→ Work instructions
Retype exactly what runs from the first line of the data to the line with "COL = S.collection", keeping both of those lines and skipping pictures.

#### Data shown

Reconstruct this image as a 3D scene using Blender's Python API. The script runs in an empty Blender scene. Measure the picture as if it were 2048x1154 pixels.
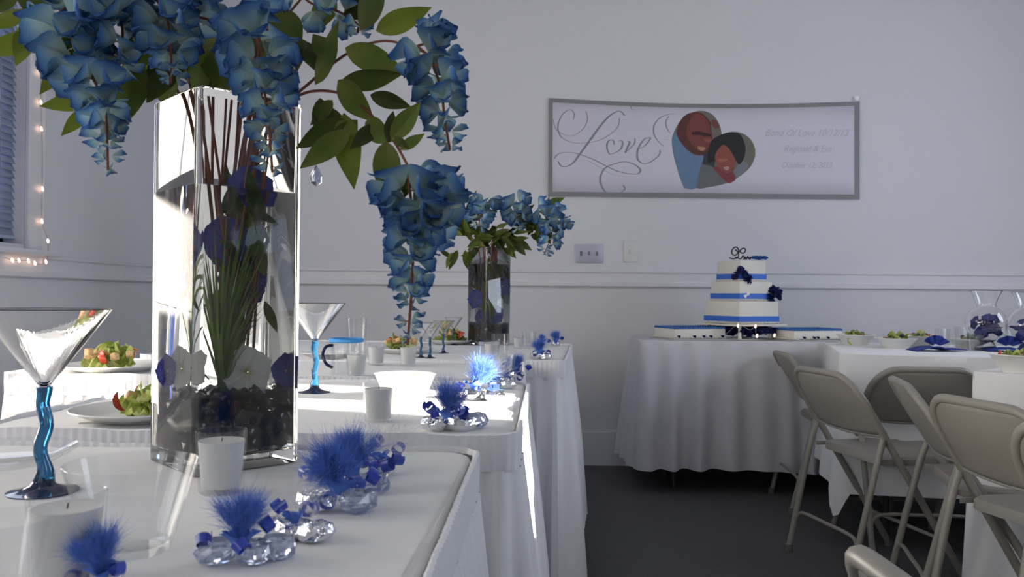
import bpy, bmesh, math, random
from math import sin, cos, pi, radians, sqrt, atan2
from mathutils import Vector, Matrix, geometry

random.seed(7)
S = bpy.context.scene
COL = S.collection

# ------------------------------------------------------------------ camera
F = 1650.0                      # focal length in pixels of the 2048 px wide frame
CAM_Z = 0.98
cam_d = bpy.data.cameras.new('camera')
cam = bpy.data.objects.new('camera', cam_d)
COL.objects.link(cam)
cam_d.sensor_width = 36.0
cam_d.lens = 36.0 * F / 2048.0
cam_d.clip_start = 0.02
CAM_M = (Matrix.Translation((0, 0, CAM_Z)) @ Matrix.Rotation(radians(1.94), 4, 'Z')
         @ Matrix.Rotation(radians(90 + 0.59), 4, 'X') @ Matrix.Rotation(radians(0.5), 4, 'Z'))
cam.matrix_world = CAM_M
cam_d.dof.use_dof = True
cam_d.dof.focus_distance = 1.7
cam_d.dof.aperture_fstop = 13.0
S.camera = cam

# ------------------------------------------------------------------ world, sun, window light, exposure
W = bpy.data.worlds.new('world')
S.world = W
W.use_nodes = True
bg = W.node_tree.nodes['Background']
bg.inputs[0].default_value = (0.55, 0.70, 1.0, 1)
bg.inputs[1].default_value = 2.2

SUN_DIR = Vector((-1.0, 0.28, -0.220)).normalized()
sd = bpy.data.lights.new('sun', 'SUN')
sd.energy = 70.0
sd.angle = radians(0.55)
sd.color = (1.0, 0.90, 0.74)
so = bpy.data.objects.new('sun', sd)
COL.objects.link(so)
so.rotation_euler = SUN_DIR.to_track_quat('-Z', 'Y').to_euler()
so.location = (8, 0, 4)

def area(name, loc, aim, sx, sy, power, colr):
    l = bpy.data.lights.new(name, 'AREA')
    l.shape = 'RECTANGLE'
    l.size, l.size_y, l.energy, l.color = sx, sy, power, colr
    o = bpy.data.objects.new(name, l)
    COL.objects.link(o)
    o.location = loc
    o.rotation_euler = (Vector(aim) - Vector(loc)).to_track_quat('-Z', 'Z').to_euler()
    return o
XR, XL, YB = 3.6, -2.17, -4.5
area('window_light_right', (XR - 0.06, 2.75, 1.70), (0, 2.4, 1.3), 1.3, 1.1, 45, (0.76, 0.85, 1.0))
area('window_light_right_rear', (XR - 0.06, -1.9, 1.65), (0, 0.6, 1.2), 1.8, 1.0, 36, (0.82, 0.89, 1.0))
area('window_light_back', (-0.3, YB + 0.08, 1.7), (-0.6, 2, 1.3), 2.6, 1.1, 12, (0.98, 0.96, 0.95))
area('window_light_left', (XL + 0.08, 0.3, 1.62), (0.2, 0.5, 1.2), 1.5, 0.95, 19, (1.0, 0.98, 0.95))
area('window_light_left_rear', (XL + 0.08, -2.2, 1.62), (0.2, -0.5, 1.2), 1.5, 0.95, 24, (1.0, 0.98, 0.95))
area('window_light_left_far', (XL + 0.12, 3.0, 1.75), (1.2, 3.3, 1.5), 0.8, 0.9, 7, (0.80, 0.87, 1.0))

S.view_settings.view_transform = 'Standard'
S.view_settings.look = 'None'
S.view_settings.gamma = 1.0
S.view_settings.use_curve_mapping = False
S.view_settings.exposure = -0.27
S.cycles.max_bounces = 16
S.cycles.transmission_bounces = 14
S.cycles.glossy_bounces = 8
S.cycles.transparent_max_bounces = 16

# ------------------------------------------------------------------ picture rays -> places in the room
CO = Vector((0, 0, CAM_Z))
def ray(px, py):
    return (CAM_M.to_3x3() @ Vector(((px - 1024) / F, -(py - 577) / F, -1.0))).normalized()
def PZ(px, py, z):
    r = ray(px, py)
    return CO + r * ((z - CAM_Z) / r.z)
def PY(px, py, y):
    r = ray(px, py)
    return CO + r * (y / r.y)
def PX(px, py, x):
    r = ray(px, py)
    return CO + r * (x / r.x)

# ------------------------------------------------------------------ materials
def mat(name, col, rough=0.6, metal=0.0, trans=0.0, ior=1.45, noise=0.0, nscale=20.0, bump=0.0, bscale=60.0,
        emit=0.0, sss=0.0, sheen=0.0, spec=None, rnd=0.0, stretch=None, coord='Object'):
    m = bpy.data.materials.new(name)
    m.use_nodes = True
    nt = m.node_tree
    b = nt.nodes['Principled BSDF']
    c4 = (col[0], col[1], col[2], 1)
    b.inputs['Base Color'].default_value = c4
    b.inputs['Roughness'].default_value = rough
    b.inputs['Metallic'].default_value = metal
    b.inputs['Transmission Weight'].default_value = trans
    b.inputs['IOR'].default_value = ior
    if spec is not None: b.inputs['Specular IOR Level'].default_value = spec
    if emit:
        b.inputs['Emission Color'].default_value = c4
        b.inputs['Emission Strength'].default_value = emit
    if sss:
        b.inputs['Subsurface Weight'].default_value = sss
        b.inputs['Subsurface Radius'].default_value = (0.02, 0.015, 0.012)
    if sheen: b.inputs['Sheen Weight'].default_value = sheen
    tc = nt.nodes.new('ShaderNodeTexCoord')
    src = tc.outputs[coord]
    if stretch:
        mp = nt.nodes.new('ShaderNodeMapping')
        mp.inputs['Scale'].default_value = stretch
        nt.links.new(src, mp.inputs[0]); src = mp.outputs[0]
    last = None
    if noise:
        n = nt.nodes.new('ShaderNodeTexNoise')
        n.inputs['Scale'].default_value = nscale
        n.inputs['Detail'].default_value = 4
        nt.links.new(src, n.inputs['Vector'])
        mx = nt.nodes.new('ShaderNodeMix'); mx.data_type = 'RGBA'
        mx.inputs['A'].default_value = tuple(max(0, x * (1 - noise)) for x in col) + (1,)
        mx.inputs['B'].default_value = tuple(min(1, x * (1 + noise)) for x in col) + (1,)
        nt.links.new(n.outputs['Fac'], mx.inputs['Factor'])
        last = mx.outputs['Result']
    if rnd:
        oi = nt.nodes.new('ShaderNodeObjectInfo')
        hs = nt.nodes.new('ShaderNodeHueSaturation')
        mr = nt.nodes.new('ShaderNodeMapRange')
        mr.inputs['To Min'].default_value = 1 - rnd; mr.inputs['To Max'].default_value = 1 + rnd
        nt.links.new(oi.outputs['Random'], mr.inputs['Value'])
        nt.links.new(mr.outputs[0], hs.inputs['Value'])
        if last: nt.links.new(last, hs.inputs['Color'])
        else: hs.inputs['Color'].default_value = c4
        last = hs.outputs['Color']
    if last: nt.links.new(last, b.inputs['Base Color'])
    if bump:
        n2 = nt.nodes.new('ShaderNodeTexNoise')
        n2.inputs['Scale'].default_value = bscale
        n2.inputs['Detail'].default_value = 3
        nt.links.new(src, n2.inputs['Vector'])
        bp = nt.nodes.new('ShaderNodeBump')
        bp.inputs['Strength'].default_value = bump
        bp.inputs['Distance'].default_value = 0.004
        nt.links.new(n2.outputs['Fac'], bp.inputs['Height'])
        nt.links.new(bp.outputs['Normal'], b.inputs['Normal'])
    return m

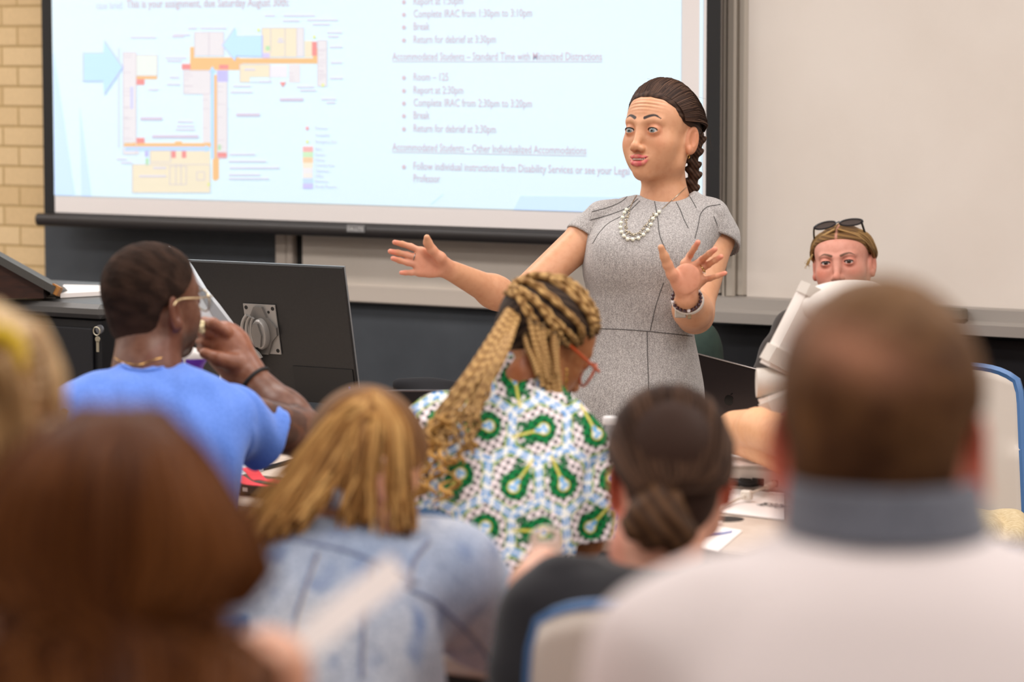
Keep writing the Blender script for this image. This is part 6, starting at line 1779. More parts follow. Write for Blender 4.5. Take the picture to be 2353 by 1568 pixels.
NH = hair_shell(0.010, ((-0.12, -0.10, -0.085, -0.06, -0.03, 0.0, 0.014, 0.024, 0.04, 0.058, 0.072, 0.082, 0.12), (0.10, 0.06, 0.04, 0.030, 0.026, 0.010, -0.01, -0.030, -0.046, -0.060, -0.070, -0.084, -0.13)))
hv_, hq_ = NH.mesh(0.004)
hairD = mesh_np('hair', tf(hv_, NO, NR), hq_, M_hair, den, flat((112, 78, 48), len(hv_)))
def hcD(g):
    k = g.uniform(0, 1)
    a, b, c = lin((104, 70, 42)), lin((176, 128, 72)), lin((222, 178, 112))
    return a * (1 - 2 * k) + b * 2 * k if k < 0.5 else b * (2 - 2 * k) + c * (2 * k - 1)
def fall(root, seed, n, guides, rad, jit, colf, name='long_hair', seg=16, taper=0.45, m=None):
    return strands(guides, n, rad, colf, jit=jit, seed=seed, seg=seg, taper=taper).build(name, m or M_hair, root, smooth=True, vcol=True)
gL = []
part = [P(858, 903, 4.47), P(862, 925, 4.415), P(850, 960, 4.39)]
for i, (mx, my, ex, ey) in enumerate(((768, 960, 560, 1215), (756, 990, 590, 1228), (760, 1010, 618, 1232), (772, 1030, 650, 1225), (790, 1040, 690, 1190), (806, 1050, 722, 1150))):
    a = part[0] * (1 - i / 5.0) + part[2] * (i / 5.0)
    gL.append([a, P((a := None) or 812 + i * 2, 925 + 14 * i, 4.405 - 0.002 * i), P(mx, my, 4.385), P((mx + ex) / 2, (my + ey) / 2 + 5, 4.36), P(ex, ey, 4.35)])
fall(hairD, 3, 420, gL, 0.0042, 0.007, hcD)
gR = []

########

→ Solution for this exercise
Reconstruct this image as a 3D scene using Blender's Python API. The script runs in an empty Blender scene. Measure the picture as if it were 2048x1154 pixels.
import bpy, bmesh, math, random
from math import sin, cos, pi, radians, sqrt, atan2
from mathutils import Vector, Matrix, geometry

random.seed(7)
S = bpy.context.scene
COL = S.collection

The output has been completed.